In Düsseldorf gibt es einen Trend zur Kompaktvergabe ganzer Areale an ein und denselben Bauherren. Es ist natürlich einfacher für die Planungsämter, nur mit einem Investor zu sprechen. Aber dadurch entsteht eine Monostruktur. Lässt sich das steuern?
Fioretti: Ein einziger Investor bedeutet weniger Arbeit bei der Verwaltung, aber oft eine sehr homogene soziale Struktur. Das ist gerade das, was in der Stadt nicht passieren sollte. Eine soziale Mischung ist wichtig. Das ist auch eine hochpolitische Entscheidung.
Jahrhundertelang öffnete sich das Haus zur Straße hin, mit Geschäften, Gaststätten und Vorgärten. Heute lieben es Investoren, ihre Kunden hinter Barrieren zu verschanzen, und nennen dafür Sicherheitsgründe. Aber ein Schwätzchen mit dem Nachbarn ist nicht mehr möglich. Kann man dem entgegenwirken?
Fioretti: In der Bruno-Taut-Siedlung in Berlin, wo wir die Erweiterung geplant haben, mussten wir kämpfen, um eine Bäckerei zu haben. Wohnungsgenossenschaften sowie Investoren tendieren dazu, sich zu spezialisieren.

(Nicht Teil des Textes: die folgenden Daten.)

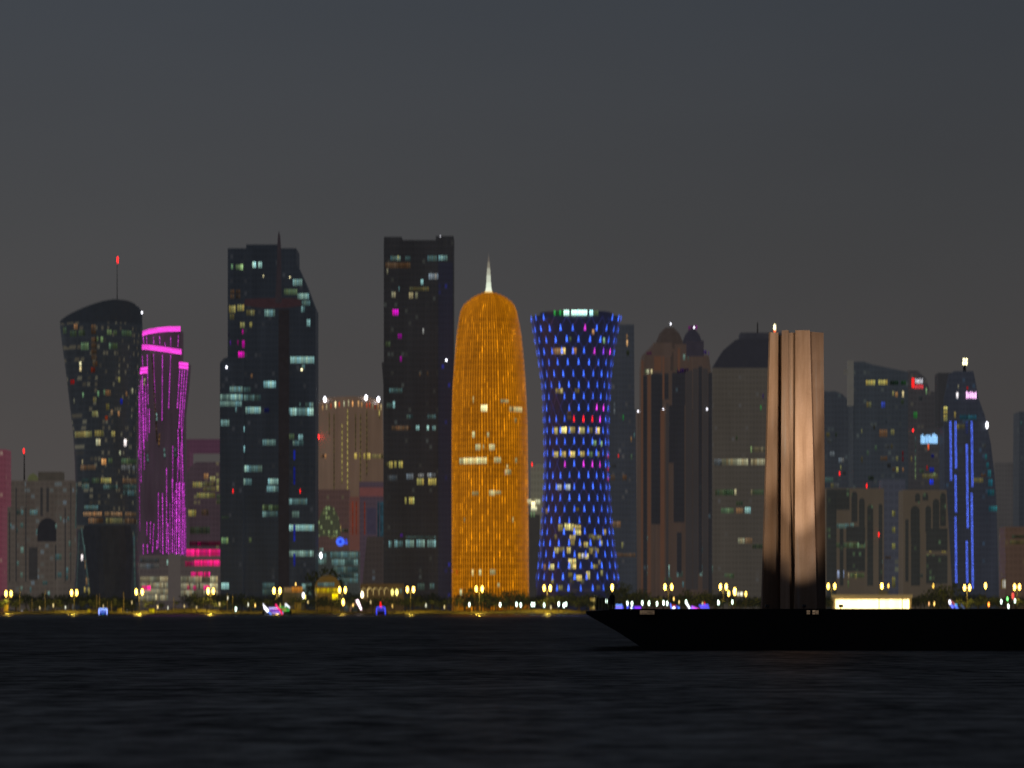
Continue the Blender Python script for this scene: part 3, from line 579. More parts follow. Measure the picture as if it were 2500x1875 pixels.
T.windows('f', [(230, 252, 262, 315, 'Y', .5), (272, 250, 294, 310, 'Y', .6), (308, 250, 344, 312, 'Y', .6), (198, 260, 228, 300, 'Y', .12), (370, 352, 430, 405, 'E', .3), (465, 352, 515, 388, 'E', .25), (540, 348, 610, 388, 'E', .4), (455, 390, 515, 450, 'Y', .45), (548, 390, 615, 450, 'Y', .65), (218, 365, 300, 415, 'E', .12), (648, 350, 660, 395, 'C', .3),
    (358, 543, 375, 605, 'Y', .5), (392, 543, 437, 605, 'Y', .7), (365, 888, 435, 955, 'T', .42), (452, 885, 522, 955, 'T', .55), (540, 888, 612, 955, 'T', .45), (365, 858, 612, 880, 'T', .10), (228, 895, 256, 955, 'T', .5), (274, 890, 300, 955, 'T', .55), (300, 895, 345, 950, 'T', .15), (460, 1238, 520, 1300, 'T', .12), (560, 1240, 600, 1290, 'T', .15), (650, 850, 740, 890, 'O', .12), (635, 645, 655, 680, 'M', .3), (320, 840, 345, 870, 'V', .35)])
for y in (20, 260, 350, 440, 550, 660, 740, 920, 1000, 1090, 1190):  # blue reflections added as glowing panes, not lit rooms
    T.window('f', 648+random.randint(-4, 30), y-22, 690+random.randint(-10, 30), y+22, 'B', random.uniform(.3, .75), pw=4)
    T.window('f', 700, y-15+random.randint(-20, 20), 738, y+20, 'B', random.uniform(.08, .3), pw=4)
px, py = cv('e', 630, 1093); T.beacon(px, py, 'W', 4, .7, 1, 'spotlight')

# --- golden bullet tower
D = 2640
GI = bpy.data.materials.new('amber_interior'); t = NT(GI); tc = t.n('ShaderNodeTexCoord').outputs['Object']
f = t.noise(t.mapping(tc, (.05, .05, .03)), 1.0, 3); f2 = t.noise(t.mapping(tc, (.5, .5, .02)), 1.0, 3)
sp = t.n('ShaderNodeSeparateXYZ'); t.put(sp.inputs[0], tc); fl_ = t.math('FRACT', t.math('DIVIDE', sp.outputs[2], 3.9))
kk = t.math('MULTIPLY', t.math('ADD', .55, t.math('MULTIPLY', t.math('ADD', f, f2), .45)), t.math('SUBTRACT', 1.0, t.math('MULTIPLY', t.math('LESS_THAN', fl_, .3), .25)))
e_ = t.n('ShaderNodeVectorMath', operation='SCALE'); e_.inputs[0].default_value = lin((118, 67, 6)); t.put(e_.inputs['Scale'], kk)
t.princ((.03, .02, .01, 1), .4, e_.outputs[0], 1.0)
prof = [(714, 1186, 1202), (718, 1176, 1213), (722, 1166, 1223), (727, 1156, 1233), (732, 1149, 1241), (738, 1142, 1247.5), (746, 1133.5, 1253.5), (761, 1126, 1259.5), (791, 1121, 1265.5), (821, 1117, 1271), (881, 1112, 1277), (942, 1108, 1281), (1002, 1106, 1284), (1050, 1105.5, 1285.5), (1200, 1105.5, 1287), (1495, 1106, 1289)]
T = Tower('golden_tower', 'bullet shaped tower glowing golden orange all over with white needle spire', D, prof, GI, 'round', part='glass_body', smooth=True)
mb = MB(); NF = 84; zs = []
py = 1493.0
while py > 715: zs.append(py); py -= 14.6 if py > 780 else (8 if py > 735 else 4)
for j in range(NF):
    a = 2*math.pi*(j+.37)/NF; ds = .0095*random.uniform(.85, 1.15); fb = random.uniform(.7, 1.25)
    for p, q in zip(zs, zs[1:]):
        pts = []
        for yy in (p, q):
            z = Z(yy, D); l, r = T.span(z); cx_, hw = (l+r)/2, (r-l)/2+.75
            pts.append([(cx_+math.sin(a+s_*ds)*hw, D-math.cos(a+s_*ds)*hw, z) for s_ in (-1, 1)])
        front = math.cos(a)
        run = random.uniform(.8, 1.15) if random.random() < .25 or p == zs[0] else run; patch = (1.0 if (p//58) % 2 < 1 else .86)*(.84+.18*math.sin(a*5+math.sin(p*.013)*2.2)*math.sin(p*.021+a*2)+.12*math.sin(p*.11+j)); k = fb*run*max(.35, patch)*(1.0+(.9 if random.random() < .13*max(0, front) else 0))
        mb.face([pts[0][0], pts[0][1], pts[1][1], pts[1][0]], tuple(v*k for v in lin((226, 140, 12))))
for yy in zs:
    z = Z(yy, D); l, r = T.span(z); cx_, hw = (l+r)/2, (r-l)/2+.55; n = 72
    for k in range(n):
        a0, a1 = 2*math.pi*k/n, 2*math.pi*(k+1)/n; b_ = random.uniform(.5, .7)
        mb.face([(cx_+math.sin(a0)*hw, D-math.cos(a0)*hw, z-.45), (cx_+math.sin(a1)*hw, D-math.cos(a1)*hw, z-.45), (cx_+math.sin(a1)*hw, D-math.cos(a1)*hw, z+.45), (cx_+math.sin(a0)*hw, D-math.cos(a0)*hw, z+.45)], tuple(v*b_ for v in lin((176, 104, 8))))
mb.build('lattice_screen', LIT, T.root)
# golden cap and spire
mb = MB(); cx_ = X(1193, D); u = K*D
mb.lathe(cx_, D, [(17*u, Z(719.5, D)), (15*u, Z(717, D)), (11*u, Z(714, D)), (7*u, Z(711, D))], 24, tuple(v*1.1 for v in lin((240, 190, 90)))); mb.build('cap', LIT, T.root)
mb = MB(); pr = [(13*u, 718), (8.5*u, 712), (6.5*u, 702), (5.6*u, 690), (4.8*u, 672), (3.6*u, 655), (2.4*u, 640), (.8*u, 626), (.3*u, 618)]
cols = [(235, 240, 190), (240, 248, 225), (225, 235, 212), (200, 205, 185), (168, 168, 150), (128, 122, 108), (100, 92, 84), (85, 80, 78)]  # floodlight fading up the spire, put into the ring colours
for (p, q), c_ in zip(zip(pr, pr[1:]), cols):
    mb.rings([[(cx_+r*math.cos(2*math.pi*k/12), D+r*math.sin(2*math.pi*k/12), Z(yy, D)) for k in range(12)] for r, yy in (p, q)], lin(c_), cap=False)
mb.build('spire', LIT, T.root)
G_ = []
for c_, x0, y0, x1, y1, b in [('e', 910, 1468, 965, 1530, .75), ('e', 1140, 1480, 1245, 1528, .35), ('e', 845, 1400, 856, 1460, .4), ('e', 1070, 1425, 1135, 1455, .22), ('e', 1180, 1570, 1200, 1615, .4), ('f', 905, 22, 930, 80, .6), ('f', 1025, 30, 1045, 75, .4), ('f', 932, 125, 975, 180, .6), ('f', 1042, 125, 1090, 180, .7), ('f', 992, 130, 1004, 170, .35),
        ('f', 802, 232, 940, 290, .45), ('f', 940, 230, 1025, 290, .75), ('f', 1080, 230, 1140, 280, .4), ('f', 1250, 232, 1270, 280, .2), ('f', 1172, 325, 1222, 375, .4), ('f', 1183, 290, 1196, 322, .5), ('f', 905, 505, 960, 540, .22), ('f', 1042, 495, 1090, 545, .5), ('f', 1092, 500, 1140, 530, .25), ('f', 902, 1130, 920, 1190, .6), ('f', 960, 1130, 982, 1185, .45), ('f', 1050, 1130, 1095, 1180, .22), ('f', 1108, 1240, 1130, 1275, .35), ('f', 805, 1290, 826, 1345, .45), ('f', 1230, 710, 1240, 760, .45), ('f', 840, 715, 850, 755, .25)]:
    T.window(c_, x0, y0, x1, y1, (240, 228, 160), b*1.7, off=1.6)
T.window('f', 1170, 335, 1180, 375, (150, 190, 220), .5, off=1.2)
T.window('f', 776, 1130, 790, 1180, 'R', .5, off=1.2)

# --- pale distant block with the white cross lights
PB = facade('pale_stone', (130, 128, 110), (76, 74, 64), prob=.0, fl=5, streak=.25)
T = Tower('distant_block', 'pale distant block with a cross of white roof lights, between the golden and blue towers', 3100,
          [(1137, 1296, 1322), (1240, 1296, 1322), (1241, 1296, 1340), (1495, 1296, 1340)], PB, 'box', 30, cat='office building', roof=ROOFM)
T.block('side_wing', 1308, 1133, 1340, 1490, PB, y0=3, depth=20)
T.block('lower_wall', 1290, 1256, 1318, 1490, plain('dark_grey_wall', (50, 50, 48), haze=(42, 40, 38), var=.15), y0=-1.5, depth=5)  # darker grey wall colour
T.beacon(1299, 1134, 'R', 3, 1.0, 2, dy=-2)
for q in ((1348, 560, 1384, 606, .9), (1415, 562, 1456, 606, .9), (1384, 578, 1414, 632, 3), (1380, 622, 1430, 655, 1.4)):
    T.window('f', *q[:4], 'C', q[4], name='floodlight', off=2.5, pw=6, even=True)
for x in (1384, 1406): T.window('f', x-5, 660, x+5, 712, 'L', .6, off=2.5)

# --- blue diagrid tower
D = 2660
NVY = bpy.data.materials.new('navy_glass_blue_lit'); t = NT(NVY); tc = t.n('ShaderNodeTexCoord').outputs['Object']
f = t.noise(t.mapping(tc, (.06, .06, .05)), 1.0, 3, .6)
e_ = t.mix(f, (*lin((25, 26, 36)), 1), (*lin((30, 31, 52)), 1)); t.princ((.02, .02, .035, 1), .3, e_, 1.0)  # blue glow from the point lights put into the glass emission
prof = [(774, 1299.5, 1512.5), (790, 1302, 1509), (808, 1305.5, 1505.5), (834, 1309.5, 1500), (860, 1314.5, 1495.5), (886, 1318.5, 1492.5), (911, 1322, 1489), (937, 1326, 1487), (963, 1328.5, 1486), (1023, 1330.5, 1483), (1077, 1332, 1482.5), (1132, 1332, 1482.5), (1180, 1331, 1484), (1215, 1329.5, 1486.5), (1269, 1326, 1490), (1323, 1321.5, 1495.5), (1377, 1318, 1502), (1405, 1314, 1505.5), (1433, 1311, 1509), (1495, 1306, 1514)]
T = Tower('diagrid_tower', 'hourglass shaped tower covered in blue point lights with bright white crown windows', D, prof, NVY, 'round', part='glass_body', smooth=True)
def ringpt(yy, a, off=.9):
    z = Z(yy, D); l, r = T.span(z); cx_, hw = (l+r)/2, (r-l)/2+off
    return (cx_+math.sin(a)*hw, D-math.cos(a)*hw, z)
NR = 25; ys = [778+27.35*i for i in range(NR)]; NA = 22
mb = MB()
for i in range(NR-1):
    for j in range(NA):
        a = 2*math.pi*(j+(i % 2)*.5)/NA+.06
        for s_ in (-1, 1):
            b_ = a+s_*math.pi/NA; k = random.uniform(.6, 1.3)
            col = tuple(v*k for v in lin((40, 44, 100) if random.random() < .8 else (62, 44, 84)))
            mid = [ringpt(ys[i]+(ys[i+1]-ys[i])*f_, a+(b_-a)*f_, .75) for f_ in (0, .5, 1)]
            mb.tube(mid[0], mid[1], .17, n=4, col=col); mb.tube(mid[1], mid[2], .17, n=4, col=col)
mb.build('diagrid', LIT, T.root)
special = {(1, 0): 'M', (3, 1): 'M', (3, 2): 'V', (3, 3): 'M', (8, -3): 'M', (8, 2): 'M', (8, 3): 'M', (9, -1): 'R', (9, 0): 'R', (9, 1): 'R', (9, 2): 'M', (13, -2): 'M', (13, 0): 'M', (13, 1): 'M', (13, 2): 'M'}
nodes = []
for i in range(NR):
    for j in range(NA):
        a = 2*math.pi*(j+(i % 2)*.5)/NA+.06
        aa = (a+math.pi) % (2*math.pi)-math.pi
        if i == 0 and abs(aa) < .75: continue
        if i == NR-1 and not (-.9 < aa < .75): continue
        if random.random() < .03: continue
        cj = round((aa-(.06 if i % 2 == 0 else .06+math.pi/NA))/(2*math.pi/NA))
        code = special.get((i, cj), 'A') if abs(aa) < 1.5 else 'A'
        nodes.append((abs(aa), i, aa, code))
nodes.sort()
def node_mb(mb, i, aa, code):
    y = ys[i]+random.uniform(-.8, .8); k = random.uniform(1.4, 3.0)*(1.2 if code == 'R' else 1)
    base = gl((62, 108, 255) if code == 'A' else ((235, 60, 230) if code == 'M' else code), k)
    da = .019
    def P(s_, yy): return ringpt(yy, aa+s_*da, 1.35)
    mb.face([P(-1.25, y+8), P(-.35, y+8), P(-.1, y-8), P(-.75, y-1)], base)
    mb.face([P(.35, y+8), P(1.25, y+8), P(.75, y-1), P(.1, y-8)], base)
    mb.face([P(-.35, y+5), P(.35, y+5), P(.1, y-8), P(-.1, y-8)], tuple(v*.5 for v in base))
for _, i, aa, code in nodes[:100]:
    mb = MB(); node_mb(mb, i, aa, code); o = mb.build('point_light', LIT, T.root)
    if code in 'MRV': o['label'] = {'M': 'magenta point light among the blue ones', 'R': 'red point light among the blue ones', 'V': 'violet point light among the blue ones'}[code]
mb = MB()
for _, i, aa, code in nodes[100:]: node_mb(mb, i, aa, code)
o = mb.build('point_lights', LIT, T.root); o['kind'] = 'stuff'; o['label'] = 'remaining blue point lights round the tower'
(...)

Sie haben keine Ahnung und keine Lust, sich mit dem Erdgeschoss und seinen Läden auseinanderzusetzen. Aber diese Bäckerei funktioniert perfekt, weil alle Leute hingehen. Die Stadt muss eben auch die gewerbliche Nutzung im Erdgeschoss bestimmen. Das Erdgeschoss ist städtebaulich der wichtigste Teil im Haus, weil es die Schnittstelle mit der Stadt definiert.
Sie wenden sich dezidiert gegen die deutsche (Un-)Sitte, ganze Gebäude mit Kunststoffmaterialien zu verpacken, die in 20 Jahren als Riesenberg auf Sondermüllhalden landen werden. Halten Sie diese Energiespar-Berechnungen für ideologisch?
Fioretti: Das ist leider nicht nur eine deutsche Unsitte. Man braucht eine Gesamtberechnung beim Energiesparen, die auch die kommenden 30 Jahre mitberücksichtigt. Die unsinnliche Produktion von Sondermüll, die ein Wärmedämmverbundsystem verursacht, ist eben nicht gerade nachhaltig.
Sie nahmen sofort mit Ihren Studenten am Rundgang teil. Es ging um Kunstateliers in einem historischen Kontext. Wie würden Sie die historischen und die neuen Bauten aufeinander beziehen?
Fioretti: In unserem Büro ist es sehr wichtig, nicht dogmatisch zu sein. Es gibt eine viel größere Palette, mit dem Bestand zu arbeiten, als man denkt. Man muss den Bestand aber erst sehr gut kennen. Diese Aufgabe war lange Zeit bei den Architekten nicht so beliebt. Aber jetzt ist es ein großes Interesse, auch auf Seiten der Studenten, mit diesem Thema zu arbeiten.
Die letzte Frage: Es heißt, Sie seien nach Deutschland wegen der Philosophie und der Literatur gekommen. Sind Sie ernüchtert? Oder sind Sie trotz der vielen Arbeit eine Leseratte geblieben? Ohne Fernseher, aber mit Büchern etwa zu Marcel Prousts?
Fioretti: Ich bin eine Leseratte geblieben. Nach Düsseldorf fahre ich fast immer mit dem Zug. So habe ich wahnsinnig viel Zeit zum Lesen.